--- start of DATA LINES ---
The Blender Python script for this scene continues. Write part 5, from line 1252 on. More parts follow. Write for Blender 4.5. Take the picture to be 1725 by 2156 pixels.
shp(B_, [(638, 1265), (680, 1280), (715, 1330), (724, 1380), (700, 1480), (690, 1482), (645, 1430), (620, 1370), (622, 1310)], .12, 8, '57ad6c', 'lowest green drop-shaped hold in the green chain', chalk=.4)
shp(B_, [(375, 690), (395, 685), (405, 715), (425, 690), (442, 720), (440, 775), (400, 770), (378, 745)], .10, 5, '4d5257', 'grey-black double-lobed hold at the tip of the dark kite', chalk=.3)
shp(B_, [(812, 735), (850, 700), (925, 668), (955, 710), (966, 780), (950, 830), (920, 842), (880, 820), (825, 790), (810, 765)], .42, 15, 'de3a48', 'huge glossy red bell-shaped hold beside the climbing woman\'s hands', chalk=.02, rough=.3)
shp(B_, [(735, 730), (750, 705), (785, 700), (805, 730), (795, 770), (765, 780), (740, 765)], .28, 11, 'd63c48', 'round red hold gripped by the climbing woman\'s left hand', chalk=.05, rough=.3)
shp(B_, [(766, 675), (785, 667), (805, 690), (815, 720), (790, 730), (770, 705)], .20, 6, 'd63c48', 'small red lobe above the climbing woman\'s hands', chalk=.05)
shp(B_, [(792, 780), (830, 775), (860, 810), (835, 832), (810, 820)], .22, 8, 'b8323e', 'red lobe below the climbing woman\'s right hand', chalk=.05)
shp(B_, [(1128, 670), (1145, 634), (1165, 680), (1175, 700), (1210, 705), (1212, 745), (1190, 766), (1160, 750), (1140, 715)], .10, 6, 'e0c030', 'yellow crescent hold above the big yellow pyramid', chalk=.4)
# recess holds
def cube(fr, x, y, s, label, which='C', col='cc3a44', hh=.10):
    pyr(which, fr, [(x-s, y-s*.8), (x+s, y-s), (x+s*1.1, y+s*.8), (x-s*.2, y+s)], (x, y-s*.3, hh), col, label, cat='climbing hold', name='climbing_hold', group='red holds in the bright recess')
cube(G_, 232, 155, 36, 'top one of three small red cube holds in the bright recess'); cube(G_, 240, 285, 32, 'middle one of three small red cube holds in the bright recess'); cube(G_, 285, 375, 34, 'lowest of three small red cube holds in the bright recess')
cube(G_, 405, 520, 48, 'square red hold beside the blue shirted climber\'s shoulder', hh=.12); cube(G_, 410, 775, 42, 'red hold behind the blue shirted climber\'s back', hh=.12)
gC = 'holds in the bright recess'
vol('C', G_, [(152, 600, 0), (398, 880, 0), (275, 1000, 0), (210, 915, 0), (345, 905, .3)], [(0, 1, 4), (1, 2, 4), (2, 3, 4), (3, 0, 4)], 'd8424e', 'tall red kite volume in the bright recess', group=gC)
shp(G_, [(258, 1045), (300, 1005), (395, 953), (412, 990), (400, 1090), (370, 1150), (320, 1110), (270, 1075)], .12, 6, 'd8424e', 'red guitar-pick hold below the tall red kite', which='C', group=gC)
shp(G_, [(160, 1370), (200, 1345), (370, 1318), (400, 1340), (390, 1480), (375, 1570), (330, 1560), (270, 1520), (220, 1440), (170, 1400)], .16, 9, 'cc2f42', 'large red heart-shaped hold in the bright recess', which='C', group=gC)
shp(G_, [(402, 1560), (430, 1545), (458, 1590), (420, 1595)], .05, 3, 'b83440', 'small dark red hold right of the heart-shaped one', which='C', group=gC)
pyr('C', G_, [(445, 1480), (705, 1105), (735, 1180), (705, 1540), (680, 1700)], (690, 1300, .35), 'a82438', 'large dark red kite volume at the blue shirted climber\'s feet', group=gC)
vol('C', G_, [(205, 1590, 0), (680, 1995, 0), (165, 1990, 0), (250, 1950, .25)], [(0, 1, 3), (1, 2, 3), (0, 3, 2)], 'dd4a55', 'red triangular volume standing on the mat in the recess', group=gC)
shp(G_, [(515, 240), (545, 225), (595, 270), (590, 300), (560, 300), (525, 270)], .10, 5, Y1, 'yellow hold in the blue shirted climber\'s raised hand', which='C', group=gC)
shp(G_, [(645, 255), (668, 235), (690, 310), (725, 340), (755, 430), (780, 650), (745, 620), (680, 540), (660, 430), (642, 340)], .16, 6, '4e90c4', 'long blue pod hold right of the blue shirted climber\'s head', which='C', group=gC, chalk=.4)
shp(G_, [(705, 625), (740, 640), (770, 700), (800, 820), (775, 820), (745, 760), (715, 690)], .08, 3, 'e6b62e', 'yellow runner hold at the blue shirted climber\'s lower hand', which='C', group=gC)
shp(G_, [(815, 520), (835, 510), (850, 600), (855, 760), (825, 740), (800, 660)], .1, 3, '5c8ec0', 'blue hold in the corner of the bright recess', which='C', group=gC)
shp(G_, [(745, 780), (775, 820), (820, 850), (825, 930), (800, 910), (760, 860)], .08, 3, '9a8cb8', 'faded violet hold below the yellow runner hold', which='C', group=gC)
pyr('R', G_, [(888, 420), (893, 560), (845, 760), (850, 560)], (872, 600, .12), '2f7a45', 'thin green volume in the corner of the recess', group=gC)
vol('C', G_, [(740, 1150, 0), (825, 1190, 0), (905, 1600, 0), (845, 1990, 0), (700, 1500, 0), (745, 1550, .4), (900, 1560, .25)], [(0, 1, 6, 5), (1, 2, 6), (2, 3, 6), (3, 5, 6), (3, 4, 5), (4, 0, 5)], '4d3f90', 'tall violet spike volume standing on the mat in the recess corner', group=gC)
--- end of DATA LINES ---
Once more, set down the full listing, verbatim.

The Blender Python script for this scene continues. Write part 5, from line 1252 on. More parts follow. Write for Blender 4.5. Take the picture to be 1725 by 2156 pixels.
shp(B_, [(638, 1265), (680, 1280), (715, 1330), (724, 1380), (700, 1480), (690, 1482), (645, 1430), (620, 1370), (622, 1310)], .12, 8, '57ad6c', 'lowest green drop-shaped hold in the green chain', chalk=.4)
shp(B_, [(375, 690), (395, 685), (405, 715), (425, 690), (442, 720), (440, 775), (400, 770), (378, 745)], .10, 5, '4d5257', 'grey-black double-lobed hold at the tip of the dark kite', chalk=.3)
shp(B_, [(812, 735), (850, 700), (925, 668), (955, 710), (966, 780), (950, 830), (920, 842), (880, 820), (825, 790), (810, 765)], .42, 15, 'de3a48', 'huge glossy red bell-shaped hold beside the climbing woman\'s hands', chalk=.02, rough=.3)
shp(B_, [(735, 730), (750, 705), (785, 700), (805, 730), (795, 770), (765, 780), (740, 765)], .28, 11, 'd63c48', 'round red hold gripped by the climbing woman\'s left hand', chalk=.05, rough=.3)
shp(B_, [(766, 675), (785, 667), (805, 690), (815, 720), (790, 730), (770, 705)], .20, 6, 'd63c48', 'small red lobe above the climbing woman\'s hands', chalk=.05)
shp(B_, [(792, 780), (830, 775), (860, 810), (835, 832), (810, 820)], .22, 8, 'b8323e', 'red lobe below the climbing woman\'s right hand', chalk=.05)
shp(B_, [(1128, 670), (1145, 634), (1165, 680), (1175, 700), (1210, 705), (1212, 745), (1190, 766), (1160, 750), (1140, 715)], .10, 6, 'e0c030', 'yellow crescent hold above the big yellow pyramid', chalk=.4)
# recess holds
def cube(fr, x, y, s, label, which='C', col='cc3a44', hh=.10):
    pyr(which, fr, [(x-s, y-s*.8), (x+s, y-s), (x+s*1.1, y+s*.8), (x-s*.2, y+s)], (x, y-s*.3, hh), col, label, cat='climbing hold', name='climbing_hold', group='red holds in the bright recess')
cube(G_, 232, 155, 36, 'top one of three small red cube holds in the bright recess'); cube(G_, 240, 285, 32, 'middle one of three small red cube holds in the bright recess'); cube(G_, 285, 375, 34, 'lowest of three small red cube holds in the bright recess')
cube(G_, 405, 520, 48, 'square red hold beside the blue shirted climber\'s shoulder', hh=.12); cube(G_, 410, 775, 42, 'red hold behind the blue shirted climber\'s back', hh=.12)
gC = 'holds in the bright recess'
vol('C', G_, [(152, 600, 0), (398, 880, 0), (275, 1000, 0), (210, 915, 0), (345, 905, .3)], [(0, 1, 4), (1, 2, 4), (2, 3, 4), (3, 0, 4)], 'd8424e', 'tall red kite volume in the bright recess', group=gC)
shp(G_, [(258, 1045), (300, 1005), (395, 953), (412, 990), (400, 1090), (370, 1150), (320, 1110), (270, 1075)], .12, 6, 'd8424e', 'red guitar-pick hold below the tall red kite', which='C', group=gC)
shp(G_, [(160, 1370), (200, 1345), (370, 1318), (400, 1340), (390, 1480), (375, 1570), (330, 1560), (270, 1520), (220, 1440), (170, 1400)], .16, 9, 'cc2f42', 'large red heart-shaped hold in the bright recess', which='C', group=gC)
shp(G_, [(402, 1560), (430, 1545), (458, 1590), (420, 1595)], .05, 3, 'b83440', 'small dark red hold right of the heart-shaped one', which='C', group=gC)
pyr('C', G_, [(445, 1480), (705, 1105), (735, 1180), (705, 1540), (680, 1700)], (690, 1300, .35), 'a82438', 'large dark red kite volume at the blue shirted climber\'s feet', group=gC)
vol('C', G_, [(205, 1590, 0), (680, 1995, 0), (165, 1990, 0), (250, 1950, .25)], [(0, 1, 3), (1, 2, 3), (0, 3, 2)], 'dd4a55', 'red triangular volume standing on the mat in the recess', group=gC)
shp(G_, [(515, 240), (545, 225), (595, 270), (590, 300), (560, 300), (525, 270)], .10, 5, Y1, 'yellow hold in the blue shirted climber\'s raised hand', which='C', group=gC)
shp(G_, [(645, 255), (668, 235), (690, 310), (725, 340), (755, 430), (780, 650), (745, 620), (680, 540), (660, 430), (642, 340)], .16, 6, '4e90c4', 'long blue pod hold right of the blue shirted climber\'s head', which='C', group=gC, chalk=.4)
shp(G_, [(705, 625), (740, 640), (770, 700), (800, 820), (775, 820), (745, 760), (715, 690)], .08, 3, 'e6b62e', 'yellow runner hold at the blue shirted climber\'s lower hand', which='C', group=gC)
shp(G_, [(815, 520), (835, 510), (850, 600), (855, 760), (825, 740), (800, 660)], .1, 3, '5c8ec0', 'blue hold in the corner of the bright recess', which='C', group=gC)
shp(G_, [(745, 780), (775, 820), (820, 850), (825, 930), (800, 910), (760, 860)], .08, 3, '9a8cb8', 'faded violet hold below the yellow runner hold', which='C', group=gC)
pyr('R', G_, [(888, 420), (893, 560), (845, 760), (850, 560)], (872, 600, .12), '2f7a45', 'thin green volume in the corner of the recess', group=gC)
vol('C', G_, [(740, 1150, 0), (825, 1190, 0), (905, 1600, 0), (845, 1990, 0), (700, 1500, 0), (745, 1550, .4), (900, 1560, .25)], [(0, 1, 6, 5), (1, 2, 6), (2, 3, 6), (3, 5, 6), (3, 4, 5), (4, 0, 5)], '4d3f90', 'tall violet spike volume standing on the mat in the recess corner', group=gC)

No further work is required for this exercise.